++++ RAW DATA
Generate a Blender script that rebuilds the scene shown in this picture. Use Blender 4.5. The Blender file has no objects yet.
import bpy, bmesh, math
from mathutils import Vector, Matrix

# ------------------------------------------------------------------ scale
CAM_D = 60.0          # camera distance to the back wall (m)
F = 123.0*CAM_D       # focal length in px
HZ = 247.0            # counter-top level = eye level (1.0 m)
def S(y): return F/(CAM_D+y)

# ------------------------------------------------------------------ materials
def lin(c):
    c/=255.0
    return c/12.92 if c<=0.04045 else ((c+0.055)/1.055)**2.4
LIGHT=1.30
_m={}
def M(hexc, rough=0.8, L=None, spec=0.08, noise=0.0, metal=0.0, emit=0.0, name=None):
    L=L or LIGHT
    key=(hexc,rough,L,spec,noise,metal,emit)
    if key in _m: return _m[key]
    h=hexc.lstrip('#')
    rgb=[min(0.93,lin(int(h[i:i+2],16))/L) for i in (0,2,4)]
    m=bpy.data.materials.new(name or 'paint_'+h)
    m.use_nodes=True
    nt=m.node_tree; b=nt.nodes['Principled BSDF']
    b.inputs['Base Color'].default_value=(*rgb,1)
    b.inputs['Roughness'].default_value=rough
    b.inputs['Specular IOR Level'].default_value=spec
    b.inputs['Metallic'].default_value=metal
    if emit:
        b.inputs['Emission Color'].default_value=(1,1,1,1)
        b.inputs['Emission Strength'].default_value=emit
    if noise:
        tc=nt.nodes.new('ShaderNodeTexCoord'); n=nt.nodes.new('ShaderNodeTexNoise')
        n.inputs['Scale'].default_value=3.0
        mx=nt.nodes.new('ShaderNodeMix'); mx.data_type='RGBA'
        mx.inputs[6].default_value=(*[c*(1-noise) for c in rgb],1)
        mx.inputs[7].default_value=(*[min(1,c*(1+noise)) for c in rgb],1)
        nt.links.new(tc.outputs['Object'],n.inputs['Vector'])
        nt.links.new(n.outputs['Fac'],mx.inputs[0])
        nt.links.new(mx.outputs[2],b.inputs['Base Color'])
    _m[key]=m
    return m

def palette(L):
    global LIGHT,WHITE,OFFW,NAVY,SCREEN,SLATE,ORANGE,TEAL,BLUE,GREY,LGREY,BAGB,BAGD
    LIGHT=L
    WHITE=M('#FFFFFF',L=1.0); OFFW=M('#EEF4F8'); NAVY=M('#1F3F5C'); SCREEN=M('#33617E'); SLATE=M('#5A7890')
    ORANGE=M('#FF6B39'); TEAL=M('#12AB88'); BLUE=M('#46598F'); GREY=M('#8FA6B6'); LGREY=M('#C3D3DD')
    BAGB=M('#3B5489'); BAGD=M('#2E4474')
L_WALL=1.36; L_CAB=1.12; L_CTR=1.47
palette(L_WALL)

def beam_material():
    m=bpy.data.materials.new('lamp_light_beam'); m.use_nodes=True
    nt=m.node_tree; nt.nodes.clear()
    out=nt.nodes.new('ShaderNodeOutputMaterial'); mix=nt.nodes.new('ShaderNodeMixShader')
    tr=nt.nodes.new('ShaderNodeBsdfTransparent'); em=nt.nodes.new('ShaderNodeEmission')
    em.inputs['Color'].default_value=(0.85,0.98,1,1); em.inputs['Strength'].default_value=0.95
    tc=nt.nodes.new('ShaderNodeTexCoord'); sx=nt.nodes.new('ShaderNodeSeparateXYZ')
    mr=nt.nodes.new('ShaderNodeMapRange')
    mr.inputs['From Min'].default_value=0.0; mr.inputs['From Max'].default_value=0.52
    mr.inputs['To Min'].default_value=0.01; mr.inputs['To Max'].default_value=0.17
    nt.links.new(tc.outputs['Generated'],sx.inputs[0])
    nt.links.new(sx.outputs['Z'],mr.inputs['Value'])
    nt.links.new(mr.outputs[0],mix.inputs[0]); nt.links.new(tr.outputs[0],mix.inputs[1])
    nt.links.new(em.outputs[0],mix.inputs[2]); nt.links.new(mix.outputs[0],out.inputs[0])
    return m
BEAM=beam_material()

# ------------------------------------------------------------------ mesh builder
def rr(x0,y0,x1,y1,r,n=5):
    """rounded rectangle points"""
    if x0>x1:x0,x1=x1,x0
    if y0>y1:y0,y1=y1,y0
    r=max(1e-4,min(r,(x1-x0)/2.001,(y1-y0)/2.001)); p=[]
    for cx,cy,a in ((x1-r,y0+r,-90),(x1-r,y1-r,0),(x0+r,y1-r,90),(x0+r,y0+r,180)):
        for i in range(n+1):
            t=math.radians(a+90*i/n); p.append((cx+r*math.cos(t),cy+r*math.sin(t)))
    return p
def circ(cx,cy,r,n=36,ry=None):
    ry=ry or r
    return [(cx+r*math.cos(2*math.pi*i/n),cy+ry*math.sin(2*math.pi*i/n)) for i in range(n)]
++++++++
#### [TASK]
Retype the whole listing above exactly.

#### [SOLUTION TO THIS TASK]
Generate a Blender script that rebuilds the scene shown in this picture. Use Blender 4.5. The Blender file has no objects yet.
import bpy, bmesh, math
from mathutils import Vector, Matrix

# ------------------------------------------------------------------ scale
CAM_D = 60.0          # camera distance to the back wall (m)
F = 123.0*CAM_D       # focal length in px
HZ = 247.0            # counter-top level = eye level (1.0 m)
def S(y): return F/(CAM_D+y)

# ------------------------------------------------------------------ materials
def lin(c):
    c/=255.0
    return c/12.92 if c<=0.04045 else ((c+0.055)/1.055)**2.4
LIGHT=1.30
_m={}
def M(hexc, rough=0.8, L=None, spec=0.08, noise=0.0, metal=0.0, emit=0.0, name=None):
    L=L or LIGHT
    key=(hexc,rough,L,spec,noise,metal,emit)
    if key in _m: return _m[key]
    h=hexc.lstrip('#')
    rgb=[min(0.93,lin(int(h[i:i+2],16))/L) for i in (0,2,4)]
    m=bpy.data.materials.new(name or 'paint_'+h)
    m.use_nodes=True
    nt=m.node_tree; b=nt.nodes['Principled BSDF']
    b.inputs['Base Color'].default_value=(*rgb,1)
    b.inputs['Roughness'].default_value=rough
    b.inputs['Specular IOR Level'].default_value=spec
    b.inputs['Metallic'].default_value=metal
    if emit:
        b.inputs['Emission Color'].default_value=(1,1,1,1)
        b.inputs['Emission Strength'].default_value=emit
    if noise:
        tc=nt.nodes.new('ShaderNodeTexCoord'); n=nt.nodes.new('ShaderNodeTexNoise')
        n.inputs['Scale'].default_value=3.0
        mx=nt.nodes.new('ShaderNodeMix'); mx.data_type='RGBA'
        mx.inputs[6].default_value=(*[c*(1-noise) for c in rgb],1)
        mx.inputs[7].default_value=(*[min(1,c*(1+noise)) for c in rgb],1)
        nt.links.new(tc.outputs['Object'],n.inputs['Vector'])
        nt.links.new(n.outputs['Fac'],mx.inputs[0])
        nt.links.new(mx.outputs[2],b.inputs['Base Color'])
    _m[key]=m
    return m

def palette(L):
    global LIGHT,WHITE,OFFW,NAVY,SCREEN,SLATE,ORANGE,TEAL,BLUE,GREY,LGREY,BAGB,BAGD
    LIGHT=L
    WHITE=M('#FFFFFF',L=1.0); OFFW=M('#EEF4F8'); NAVY=M('#1F3F5C'); SCREEN=M('#33617E'); SLATE=M('#5A7890')
    ORANGE=M('#FF6B39'); TEAL=M('#12AB88'); BLUE=M('#46598F'); GREY=M('#8FA6B6'); LGREY=M('#C3D3DD')
    BAGB=M('#3B5489'); BAGD=M('#2E4474')
L_WALL=1.36; L_CAB=1.12; L_CTR=1.47
palette(L_WALL)

def beam_material():
    m=bpy.data.materials.new('lamp_light_beam'); m.use_nodes=True
    nt=m.node_tree; nt.nodes.clear()
    out=nt.nodes.new('ShaderNodeOutputMaterial'); mix=nt.nodes.new('ShaderNodeMixShader')
    tr=nt.nodes.new('ShaderNodeBsdfTransparent'); em=nt.nodes.new('ShaderNodeEmission')
    em.inputs['Color'].default_value=(0.85,0.98,1,1); em.inputs['Strength'].default_value=0.95
    tc=nt.nodes.new('ShaderNodeTexCoord'); sx=nt.nodes.new('ShaderNodeSeparateXYZ')
    mr=nt.nodes.new('ShaderNodeMapRange')
    mr.inputs['From Min'].default_value=0.0; mr.inputs['From Max'].default_value=0.52
    mr.inputs['To Min'].default_value=0.01; mr.inputs['To Max'].default_value=0.17
    nt.links.new(tc.outputs['Generated'],sx.inputs[0])
    nt.links.new(sx.outputs['Z'],mr.inputs['Value'])
    nt.links.new(mr.outputs[0],mix.inputs[0]); nt.links.new(tr.outputs[0],mix.inputs[1])
    nt.links.new(em.outputs[0],mix.inputs[2]); nt.links.new(mix.outputs[0],out.inputs[0])
    return m
BEAM=beam_material()

# ------------------------------------------------------------------ mesh builder
def rr(x0,y0,x1,y1,r,n=5):
    """rounded rectangle points"""
    if x0>x1:x0,x1=x1,x0
    if y0>y1:y0,y1=y1,y0
    r=max(1e-4,min(r,(x1-x0)/2.001,(y1-y0)/2.001)); p=[]
    for cx,cy,a in ((x1-r,y0+r,-90),(x1-r,y1-r,0),(x0+r,y1-r,90),(x0+r,y0+r,180)):
        for i in range(n+1):
            t=math.radians(a+90*i/n); p.append((cx+r*math.cos(t),cy+r*math.sin(t)))
    return p
def circ(cx,cy,r,n=36,ry=None):
    ry=ry or r
    return [(cx+r*math.cos(2*math.pi*i/n),cy+ry*math.sin(2*math.pi*i/n)) for i in range(n)]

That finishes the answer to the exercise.